=== Set task ===
Reproduce all of the data below without alteration; exclude every picture.

=== Information supplied ===
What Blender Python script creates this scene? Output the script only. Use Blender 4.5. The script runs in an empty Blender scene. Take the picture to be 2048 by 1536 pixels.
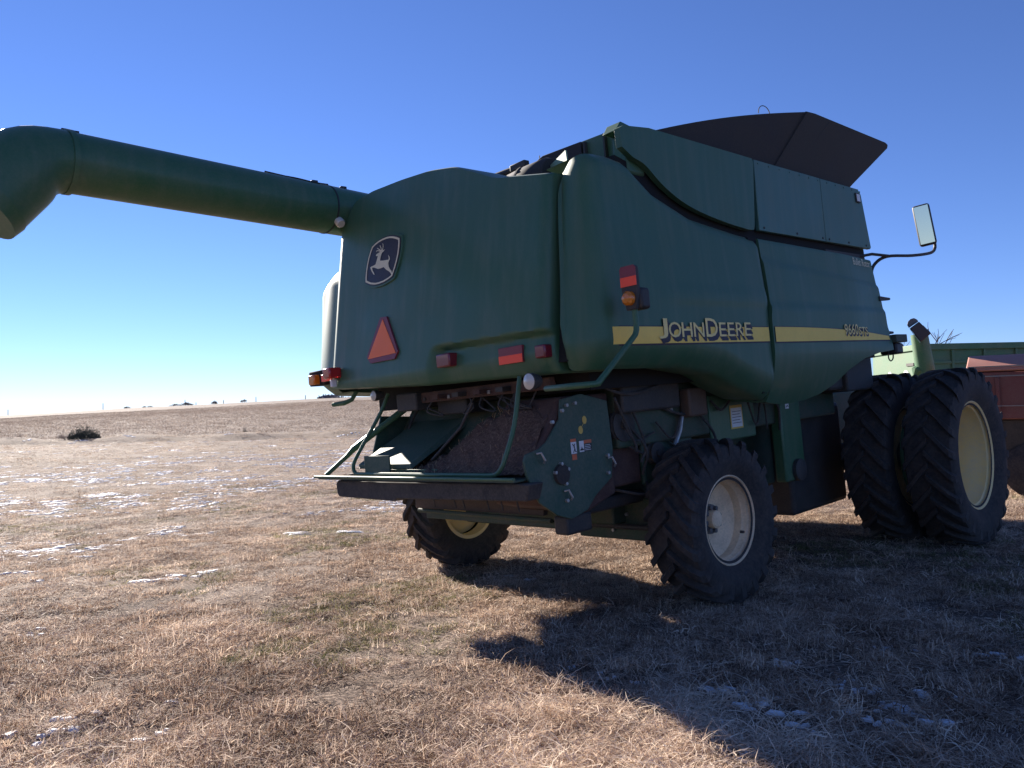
import bpy, bmesh, math, random
import numpy as np
from mathutils import Vector, Matrix
from mathutils.geometry import tessellate_polygon

rnd = random.Random(7)
scene = bpy.context.scene
COL = scene.collection

# ---------------------------------------------------------------- camera, sky, sun, exposure
F = 1540.0 / 2048.0
cam_d = bpy.data.cameras.new('camera'); cam = bpy.data.objects.new('camera', cam_d); COL.objects.link(cam)
cam_d.sensor_width = 36.0; cam_d.lens = 36.0 * F; cam_d.clip_start = 0.05; cam_d.clip_end = 20000
CAM = Vector((-0.624, -7.292, 1.631))
fwd = Vector((0.0, 0.99953, 0.0305)).normalized()
right = Vector((0.9998, 0.0006, -0.02)).normalized(); right = (right - fwd * right.dot(fwd)).normalized()
upv = right.cross(fwd)
cam.matrix_world = Matrix(((right.x, upv.x, -fwd.x, CAM.x), (right.y, upv.y, -fwd.y, CAM.y), (right.z, upv.z, -fwd.z, CAM.z), (0, 0, 0, 1)))
scene.camera = cam

SUN_EL, SUN_AZ = math.radians(20.5), math.radians(-35.2)     # azimuth from +Y towards +X
world = bpy.data.worlds.new('World'); scene.world = world; world.use_nodes = True
wn = world.node_tree; wn.nodes.clear()
sky = wn.nodes.new('ShaderNodeTexSky'); sky.sky_type = 'NISHITA'; sky.sun_disc = False
sky.sun_elevation = SUN_EL; sky.sun_rotation = SUN_AZ; sky.altitude = 500; sky.air_density = 0.85; sky.dust_density = 0.0; sky.ozone_density = 4.5
bg = wn.nodes.new('ShaderNodeBackground'); bg.inputs['Strength'].default_value = 0.050
wo = wn.nodes.new('ShaderNodeOutputWorld')
tint = wn.nodes.new('ShaderNodeMix'); tint.data_type = 'RGBA'; tint.blend_type = 'MULTIPLY'; tint.inputs[0].default_value = 1.0; tint.inputs[7].default_value = (.88, .90, 1.20, 1)
wn.links.new(sky.outputs[0], tint.inputs[6]); wn.links.new(tint.outputs[2], bg.inputs['Color']); wn.links.new(bg.outputs[0], wo.inputs['Surface'])

sun_d = bpy.data.lights.new('sun', 'SUN'); sun_d.energy = 5.0; sun_d.angle = math.radians(0.5); sun_d.color = (1.0, 0.91, 0.80)
sun = bpy.data.objects.new('sun', sun_d); COL.objects.link(sun)
sdir = Vector((math.sin(SUN_AZ) * math.cos(SUN_EL), math.cos(SUN_AZ) * math.cos(SUN_EL), math.sin(SUN_EL)))
sun.rotation_euler = sdir.to_track_quat('Z', 'Y').to_euler(); sun.location = (-30, 40, 30)

scene.render.engine = 'CYCLES'
vs = scene.view_settings
vs.view_transform = 'Standard'; vs.look = 'None'; vs.exposure = 1.5; vs.gamma = 1.0; vs.use_curve_mapping = False
scene.cycles.max_bounces = 6; scene.cycles.diffuse_bounces = 3

# ---------------------------------------------------------------- helpers
class MB:
    """collects vertices and faces of one mesh"""
    def __init__(self): self.v = []; self.f = []
    def add(self, vs, fs):
        n = len(self.v); self.v += [tuple(p) for p in vs]; self.f += [tuple(i + n for i in f) for f in fs]; return self
    def box(self, x0, x1, y0, y1, z0, z1, M=None):
        vs = [Vector((x, y, z)) for z in (z0, z1) for y in (y0, y1) for x in (x0, x1)]
        if M: vs = [M @ p for p in vs]
        return self.add(vs, [(0, 2, 3, 1), (4, 5, 7, 6), (0, 1, 5, 4), (2, 6, 7, 3), (0, 4, 6, 2), (1, 3, 7, 5)])
    def tube(self, pts, r, n=10, caps=True):
        pts = [Vector(p) for p in pts]; m = len(pts)
        rs = r if isinstance(r, (list, tuple)) else [r] * m
        t0 = (pts[1] - pts[0]).normalized()
        a = t0.orthogonal().normalized(); vs = []
        for i, p in enumerate(pts):
            t = (pts[min(i + 1, m - 1)] - pts[max(i - 1, 0)]).normalized()
            a = (a - t * a.dot(t)).normalized(); b = t.cross(a)
            k = 1.0
            if 0 < i < m - 1:
                c = (pts[i] - pts[i - 1]).normalized().dot(t); k = 1 / max(c, 0.6)
            for j in range(n):
                an = 2 * math.pi * j / n
                vs.append(p + (a * math.cos(an) + b * math.sin(an)) * rs[i] * (k if k < 1.2 else 1.0))
        fs = [(i * n + j, i * n + (j + 1) % n, (i + 1) * n + (j + 1) % n, (i + 1) * n + j) for i in range(m - 1) for j in range(n)]
        if caps: fs += [tuple(range(n - 1, -1, -1)), tuple(range((m - 1) * n, m * n))]
        return self.add(vs, fs)
    def lathe(self, prof, n=48, axis='x', centre=(0, 0, 0)):
        """prof: list of (axial, radius)"""
        vs = []; c = Vector(centre)
        for a, r in prof:
            for j in range(n):
                an = 2 * math.pi * j / n; p = (r * math.cos(an), r * math.sin(an))
                q = {'x': (a, p[0], p[1]), 'y': (p[0], a, p[1]), 'z': (p[0], p[1], a)}[axis]
                vs.append(c + Vector(q))
        m = len(prof)
        fs = [(i * n + j, (i + 1) * n + j, (i + 1) * n + (j + 1) % n, i * n + (j + 1) % n) for i in range(m - 1) for j in range(n)]
        return self.add(vs, fs)
    def prism(self, poly, h0, h1, M=None, axis='x'):
        """poly (a,b) extruded along axis; for axis x the polygon is (y,z), y -> (x,z), z -> (x,y)"""
        def put(a, b, h): return {'x': (h, a, b), 'y': (a, h, b), 'z': (a, b, h)}[axis]
        n = len(poly)
        vs = [Vector(put(a, b, h0)) for a, b in poly] + [Vector(put(a, b, h1)) for a, b in poly]
        if M: vs = [M @ p for p in vs]
        tri = tessellate_polygon([[Vector((a, b, 0)) for a, b in poly]])
        fs = [tuple(t) for t in tri] + [tuple(i + n for i in reversed(t)) for t in tri]
        fs += [(i, (i + 1) % n, (i + 1) % n + n, i + n) for i in range(n)]
        return self.add(vs, fs)
    def grid(self, P, wrap=False):
        """P[i][j] points"""
        m, n = len(P), len(P[0])
        vs = [p for row in P for p in row]
        return self.add(vs, [(i * n + j, (i + 1) * n + j, (i + 1) * n + j + 1, i * n + j + 1) for i in range(m - 1) for j in range(n - 1)])
    def flat(self, poly, fn):
        """tessellated polygon mapped through fn(a,b)->point"""
        tri = tessellate_polygon([[Vector((a, b, 0)) for a, b in poly]])
        return self.add([fn(a, b) for a, b in poly], [tuple(t) for t in tri])
    def build(self, name, mat, parent=None, smooth=35, bevel=0.0, seg=2, loc=None, recalc=True):
        me = bpy.data.meshes.new(name); me.from_pydata(self.v, [], self.f); me.update()
        if recalc:
            bm = bmesh.new(); bm.from_mesh(me); bmesh.ops.recalc_face_normals(bm, faces=bm.faces); bm.to_mesh(me); bm.free()
        if smooth:
            me.shade_smooth(); me.set_sharp_from_angle(angle=math.radians(smooth))
        me.materials.append(MAT[mat] if isinstance(mat, str) else mat)
        o = bpy.data.objects.new(name, me); COL.objects.link(o)
        if parent is not None: o.parent = parent
        if loc is not None: o.location = loc
        if bevel:
            b = o.modifiers.new('bevel', 'BEVEL'); b.width = bevel; b.segments = seg; b.limit_method = 'ANGLE'; b.angle_limit = math.radians(40)
            b.harden_normals = False
        return o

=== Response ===
What Blender Python script creates this scene? Output the script only. Use Blender 4.5. The script runs in an empty Blender scene. Take the picture to be 2048 by 1536 pixels.
import bpy, bmesh, math, random
import numpy as np
from mathutils import Vector, Matrix
from mathutils.geometry import tessellate_polygon

rnd = random.Random(7)
scene = bpy.context.scene
COL = scene.collection

# ---------------------------------------------------------------- camera, sky, sun, exposure
F = 1540.0 / 2048.0
cam_d = bpy.data.cameras.new('camera'); cam = bpy.data.objects.new('camera', cam_d); COL.objects.link(cam)
cam_d.sensor_width = 36.0; cam_d.lens = 36.0 * F; cam_d.clip_start = 0.05; cam_d.clip_end = 20000
CAM = Vector((-0.624, -7.292, 1.631))
fwd = Vector((0.0, 0.99953, 0.0305)).normalized()
right = Vector((0.9998, 0.0006, -0.02)).normalized(); right = (right - fwd * right.dot(fwd)).normalized()
upv = right.cross(fwd)
cam.matrix_world = Matrix(((right.x, upv.x, -fwd.x, CAM.x), (right.y, upv.y, -fwd.y, CAM.y), (right.z, upv.z, -fwd.z, CAM.z), (0, 0, 0, 1)))
scene.camera = cam

SUN_EL, SUN_AZ = math.radians(20.5), math.radians(-35.2)     # azimuth from +Y towards +X
world = bpy.data.worlds.new('World'); scene.world = world; world.use_nodes = True
wn = world.node_tree; wn.nodes.clear()
sky = wn.nodes.new('ShaderNodeTexSky'); sky.sky_type = 'NISHITA'; sky.sun_disc = False
sky.sun_elevation = SUN_EL; sky.sun_rotation = SUN_AZ; sky.altitude = 500; sky.air_density = 0.85; sky.dust_density = 0.0; sky.ozone_density = 4.5
bg = wn.nodes.new('ShaderNodeBackground'); bg.inputs['Strength'].default_value = 0.050
wo = wn.nodes.new('ShaderNodeOutputWorld')
tint = wn.nodes.new('ShaderNodeMix'); tint.data_type = 'RGBA'; tint.blend_type = 'MULTIPLY'; tint.inputs[0].default_value = 1.0; tint.inputs[7].default_value = (.88, .90, 1.20, 1)
wn.links.new(sky.outputs[0], tint.inputs[6]); wn.links.new(tint.outputs[2], bg.inputs['Color']); wn.links.new(bg.outputs[0], wo.inputs['Surface'])

sun_d = bpy.data.lights.new('sun', 'SUN'); sun_d.energy = 5.0; sun_d.angle = math.radians(0.5); sun_d.color = (1.0, 0.91, 0.80)
sun = bpy.data.objects.new('sun', sun_d); COL.objects.link(sun)
sdir = Vector((math.sin(SUN_AZ) * math.cos(SUN_EL), math.cos(SUN_AZ) * math.cos(SUN_EL), math.sin(SUN_EL)))
sun.rotation_euler = sdir.to_track_quat('Z', 'Y').to_euler(); sun.location = (-30, 40, 30)

scene.render.engine = 'CYCLES'
vs = scene.view_settings
vs.view_transform = 'Standard'; vs.look = 'None'; vs.exposure = 1.5; vs.gamma = 1.0; vs.use_curve_mapping = False
scene.cycles.max_bounces = 6; scene.cycles.diffuse_bounces = 3

# ---------------------------------------------------------------- helpers
class MB:
    """collects vertices and faces of one mesh"""
    def __init__(self): self.v = []; self.f = []
    def add(self, vs, fs):
        n = len(self.v); self.v += [tuple(p) for p in vs]; self.f += [tuple(i + n for i in f) for f in fs]; return self
    def box(self, x0, x1, y0, y1, z0, z1, M=None):
        vs = [Vector((x, y, z)) for z in (z0, z1) for y in (y0, y1) for x in (x0, x1)]
        if M: vs = [M @ p for p in vs]
        return self.add(vs, [(0, 2, 3, 1), (4, 5, 7, 6), (0, 1, 5, 4), (2, 6, 7, 3), (0, 4, 6, 2), (1, 3, 7, 5)])
    def tube(self, pts, r, n=10, caps=True):
        pts = [Vector(p) for p in pts]; m = len(pts)
        rs = r if isinstance(r, (list, tuple)) else [r] * m
        t0 = (pts[1] - pts[0]).normalized()
        a = t0.orthogonal().normalized(); vs = []
        for i, p in enumerate(pts):
            t = (pts[min(i + 1, m - 1)] - pts[max(i - 1, 0)]).normalized()
            a = (a - t * a.dot(t)).normalized(); b = t.cross(a)
            k = 1.0
            if 0 < i < m - 1:
                c = (pts[i] - pts[i - 1]).normalized().dot(t); k = 1 / max(c, 0.6)
            for j in range(n):
                an = 2 * math.pi * j / n
                vs.append(p + (a * math.cos(an) + b * math.sin(an)) * rs[i] * (k if k < 1.2 else 1.0))
        fs = [(i * n + j, i * n + (j + 1) % n, (i + 1) * n + (j + 1) % n, (i + 1) * n + j) for i in range(m - 1) for j in range(n)]
        if caps: fs += [tuple(range(n - 1, -1, -1)), tuple(range((m - 1) * n, m * n))]
        return self.add(vs, fs)
    def lathe(self, prof, n=48, axis='x', centre=(0, 0, 0)):
        """prof: list of (axial, radius)"""
        vs = []; c = Vector(centre)
        for a, r in prof:
            for j in range(n):
                an = 2 * math.pi * j / n; p = (r * math.cos(an), r * math.sin(an))
                q = {'x': (a, p[0], p[1]), 'y': (p[0], a, p[1]), 'z': (p[0], p[1], a)}[axis]
                vs.append(c + Vector(q))
        m = len(prof)
        fs = [(i * n + j, (i + 1) * n + j, (i + 1) * n + (j + 1) % n, i * n + (j + 1) % n) for i in range(m - 1) for j in range(n)]
        return self.add(vs, fs)
    def prism(self, poly, h0, h1, M=None, axis='x'):
        """poly (a,b) extruded along axis; for axis x the polygon is (y,z), y -> (x,z), z -> (x,y)"""
        def put(a, b, h): return {'x': (h, a, b), 'y': (a, h, b), 'z': (a, b, h)}[axis]
        n = len(poly)
        vs = [Vector(put(a, b, h0)) for a, b in poly] + [Vector(put(a, b, h1)) for a, b in poly]
        if M: vs = [M @ p for p in vs]
        tri = tessellate_polygon([[Vector((a, b, 0)) for a, b in poly]])
        fs = [tuple(t) for t in tri] + [tuple(i + n for i in reversed(t)) for t in tri]
        fs += [(i, (i + 1) % n, (i + 1) % n + n, i + n) for i in range(n)]
        return self.add(vs, fs)
    def grid(self, P, wrap=False):
        """P[i][j] points"""
        m, n = len(P), len(P[0])
        vs = [p for row in P for p in row]
        return self.add(vs, [(i * n + j, (i + 1) * n + j, (i + 1) * n + j + 1, i * n + j + 1) for i in range(m - 1) for j in range(n - 1)])
    def flat(self, poly, fn):
        """tessellated polygon mapped through fn(a,b)->point"""
        tri = tessellate_polygon([[Vector((a, b, 0)) for a, b in poly]])
        return self.add([fn(a, b) for a, b in poly], [tuple(t) for t in tri])
    def build(self, name, mat, parent=None, smooth=35, bevel=0.0, seg=2, loc=None, recalc=True):
        me = bpy.data.meshes.new(name); me.from_pydata(self.v, [], self.f); me.update()
        if recalc:
            bm = bmesh.new(); bm.from_mesh(me); bmesh.ops.recalc_face_normals(bm, faces=bm.faces); bm.to_mesh(me); bm.free()
        if smooth:
            me.shade_smooth(); me.set_sharp_from_angle(angle=math.radians(smooth))
        me.materials.append(MAT[mat] if isinstance(mat, str) else mat)
        o = bpy.data.objects.new(name, me); COL.objects.link(o)
        if parent is not None: o.parent = parent
        if loc is not None: o.location = loc
        if bevel:
            b = o.modifiers.new('bevel', 'BEVEL'); b.width = bevel; b.segments = seg; b.limit_method = 'ANGLE'; b.angle_limit = math.radians(40)
            b.harden_normals = False
        return o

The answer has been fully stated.